What needs to be done
Take the data below and copy exactly the lines starting at the one with "Recreate this scene" and finishing at the one with "rnd = random.Random(7)", both included.
═══ Information given
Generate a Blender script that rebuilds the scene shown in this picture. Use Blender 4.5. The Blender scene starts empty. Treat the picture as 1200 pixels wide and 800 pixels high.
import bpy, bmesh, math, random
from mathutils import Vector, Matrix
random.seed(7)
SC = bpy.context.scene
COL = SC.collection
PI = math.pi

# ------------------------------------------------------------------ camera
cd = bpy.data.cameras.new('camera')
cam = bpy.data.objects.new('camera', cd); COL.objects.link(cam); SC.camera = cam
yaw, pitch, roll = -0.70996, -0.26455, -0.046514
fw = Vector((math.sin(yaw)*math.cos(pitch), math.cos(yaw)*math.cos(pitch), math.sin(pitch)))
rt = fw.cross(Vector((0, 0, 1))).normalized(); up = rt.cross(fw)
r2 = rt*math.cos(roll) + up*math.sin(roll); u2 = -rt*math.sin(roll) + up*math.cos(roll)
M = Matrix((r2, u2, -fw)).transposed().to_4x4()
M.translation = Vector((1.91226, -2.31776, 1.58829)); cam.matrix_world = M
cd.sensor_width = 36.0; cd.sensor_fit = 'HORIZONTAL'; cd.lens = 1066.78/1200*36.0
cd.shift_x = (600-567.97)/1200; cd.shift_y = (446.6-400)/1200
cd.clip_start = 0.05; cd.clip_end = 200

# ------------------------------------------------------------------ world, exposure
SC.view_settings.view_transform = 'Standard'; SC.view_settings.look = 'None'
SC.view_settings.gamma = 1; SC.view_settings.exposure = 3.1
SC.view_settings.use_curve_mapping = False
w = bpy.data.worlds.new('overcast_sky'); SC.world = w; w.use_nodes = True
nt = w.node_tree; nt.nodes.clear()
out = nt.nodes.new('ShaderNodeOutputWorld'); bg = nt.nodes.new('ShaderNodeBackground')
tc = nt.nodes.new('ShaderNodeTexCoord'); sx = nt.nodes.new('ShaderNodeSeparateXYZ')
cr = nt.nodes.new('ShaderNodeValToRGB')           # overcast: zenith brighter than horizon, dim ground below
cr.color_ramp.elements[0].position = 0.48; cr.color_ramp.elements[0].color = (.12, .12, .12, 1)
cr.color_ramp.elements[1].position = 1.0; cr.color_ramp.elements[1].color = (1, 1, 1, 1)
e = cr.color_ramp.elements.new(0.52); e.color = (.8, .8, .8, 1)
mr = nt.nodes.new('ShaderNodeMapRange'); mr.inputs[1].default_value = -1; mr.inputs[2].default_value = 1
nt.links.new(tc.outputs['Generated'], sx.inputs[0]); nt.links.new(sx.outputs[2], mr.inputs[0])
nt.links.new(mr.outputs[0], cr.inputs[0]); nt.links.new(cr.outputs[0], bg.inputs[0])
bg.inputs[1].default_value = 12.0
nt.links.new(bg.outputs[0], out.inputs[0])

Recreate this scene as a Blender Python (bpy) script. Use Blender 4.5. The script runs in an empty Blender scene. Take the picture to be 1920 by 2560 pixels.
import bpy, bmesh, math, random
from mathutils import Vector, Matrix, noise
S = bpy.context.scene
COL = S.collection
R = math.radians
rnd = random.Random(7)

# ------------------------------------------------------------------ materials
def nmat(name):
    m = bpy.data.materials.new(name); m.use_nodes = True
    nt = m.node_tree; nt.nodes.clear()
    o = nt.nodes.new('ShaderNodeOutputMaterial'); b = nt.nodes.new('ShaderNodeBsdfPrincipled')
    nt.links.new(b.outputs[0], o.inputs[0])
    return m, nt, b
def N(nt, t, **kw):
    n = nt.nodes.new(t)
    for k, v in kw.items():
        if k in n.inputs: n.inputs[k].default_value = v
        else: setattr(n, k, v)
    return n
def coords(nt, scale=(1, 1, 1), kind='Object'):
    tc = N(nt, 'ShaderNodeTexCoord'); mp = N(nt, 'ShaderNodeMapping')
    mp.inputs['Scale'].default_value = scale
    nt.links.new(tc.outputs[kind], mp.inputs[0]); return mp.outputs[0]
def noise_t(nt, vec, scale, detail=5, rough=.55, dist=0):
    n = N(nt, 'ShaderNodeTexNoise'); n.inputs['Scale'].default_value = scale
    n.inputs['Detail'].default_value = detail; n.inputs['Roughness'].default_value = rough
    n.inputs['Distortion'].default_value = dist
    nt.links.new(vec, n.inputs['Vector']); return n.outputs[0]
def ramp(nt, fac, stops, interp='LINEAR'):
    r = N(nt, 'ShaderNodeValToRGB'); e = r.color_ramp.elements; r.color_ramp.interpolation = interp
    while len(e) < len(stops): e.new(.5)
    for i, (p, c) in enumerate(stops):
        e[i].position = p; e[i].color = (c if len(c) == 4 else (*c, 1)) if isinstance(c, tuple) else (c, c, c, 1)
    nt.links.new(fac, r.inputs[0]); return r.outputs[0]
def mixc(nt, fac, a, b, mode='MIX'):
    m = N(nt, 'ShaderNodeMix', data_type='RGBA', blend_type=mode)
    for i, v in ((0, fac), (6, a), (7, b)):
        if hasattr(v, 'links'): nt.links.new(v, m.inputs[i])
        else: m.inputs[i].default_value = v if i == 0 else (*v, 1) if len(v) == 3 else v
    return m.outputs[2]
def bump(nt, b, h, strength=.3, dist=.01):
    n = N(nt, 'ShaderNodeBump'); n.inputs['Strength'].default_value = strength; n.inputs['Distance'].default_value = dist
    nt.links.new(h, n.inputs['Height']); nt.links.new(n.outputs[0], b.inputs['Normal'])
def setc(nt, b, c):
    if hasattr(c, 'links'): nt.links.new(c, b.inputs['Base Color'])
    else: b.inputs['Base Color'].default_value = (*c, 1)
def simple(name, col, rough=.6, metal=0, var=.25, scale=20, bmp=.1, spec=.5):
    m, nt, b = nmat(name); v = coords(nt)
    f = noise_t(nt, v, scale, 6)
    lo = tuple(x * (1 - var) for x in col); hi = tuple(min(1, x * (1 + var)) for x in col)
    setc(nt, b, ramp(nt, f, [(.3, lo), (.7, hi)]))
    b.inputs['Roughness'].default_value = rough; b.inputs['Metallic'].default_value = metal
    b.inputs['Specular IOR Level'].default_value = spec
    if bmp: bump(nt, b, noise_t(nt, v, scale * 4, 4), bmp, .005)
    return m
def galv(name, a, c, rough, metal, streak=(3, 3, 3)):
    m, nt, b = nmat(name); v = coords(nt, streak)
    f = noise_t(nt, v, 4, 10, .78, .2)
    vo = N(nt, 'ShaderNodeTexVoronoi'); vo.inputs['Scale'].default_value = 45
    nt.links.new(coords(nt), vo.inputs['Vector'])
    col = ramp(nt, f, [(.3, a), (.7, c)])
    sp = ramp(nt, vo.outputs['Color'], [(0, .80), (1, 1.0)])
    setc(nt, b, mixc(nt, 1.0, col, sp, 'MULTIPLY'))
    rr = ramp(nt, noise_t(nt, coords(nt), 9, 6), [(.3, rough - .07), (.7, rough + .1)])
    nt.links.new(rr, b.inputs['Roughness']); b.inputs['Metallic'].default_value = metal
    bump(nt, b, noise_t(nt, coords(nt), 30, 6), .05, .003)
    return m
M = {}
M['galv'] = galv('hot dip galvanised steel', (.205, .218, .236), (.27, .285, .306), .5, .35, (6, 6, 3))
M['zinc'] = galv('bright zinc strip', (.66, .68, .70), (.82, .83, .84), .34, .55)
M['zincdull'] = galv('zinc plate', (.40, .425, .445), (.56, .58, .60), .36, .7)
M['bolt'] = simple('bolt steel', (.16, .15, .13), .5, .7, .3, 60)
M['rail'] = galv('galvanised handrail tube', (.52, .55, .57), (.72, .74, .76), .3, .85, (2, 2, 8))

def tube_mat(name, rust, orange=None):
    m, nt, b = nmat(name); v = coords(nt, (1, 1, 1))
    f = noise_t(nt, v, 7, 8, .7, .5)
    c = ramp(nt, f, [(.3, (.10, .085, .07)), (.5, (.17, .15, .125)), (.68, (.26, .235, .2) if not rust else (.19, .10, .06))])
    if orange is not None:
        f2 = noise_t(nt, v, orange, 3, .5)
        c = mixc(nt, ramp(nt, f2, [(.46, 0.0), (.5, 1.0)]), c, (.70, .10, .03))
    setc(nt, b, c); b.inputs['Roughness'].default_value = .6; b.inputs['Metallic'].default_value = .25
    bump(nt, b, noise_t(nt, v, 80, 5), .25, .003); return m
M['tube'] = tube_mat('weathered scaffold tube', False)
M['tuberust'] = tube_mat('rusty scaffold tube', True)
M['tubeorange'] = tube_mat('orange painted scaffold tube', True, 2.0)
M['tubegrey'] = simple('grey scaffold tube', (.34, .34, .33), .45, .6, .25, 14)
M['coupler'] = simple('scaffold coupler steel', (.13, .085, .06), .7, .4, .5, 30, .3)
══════
Finished task
Recreate this scene as a Blender Python (bpy) script. Use Blender 4.5. The script runs in an empty Blender scene. Take the picture to be 1920 by 2560 pixels.
import bpy, bmesh, math, random
from mathutils import Vector, Matrix, noise
S = bpy.context.scene
COL = S.collection
R = math.radians
rnd = random.Random(7)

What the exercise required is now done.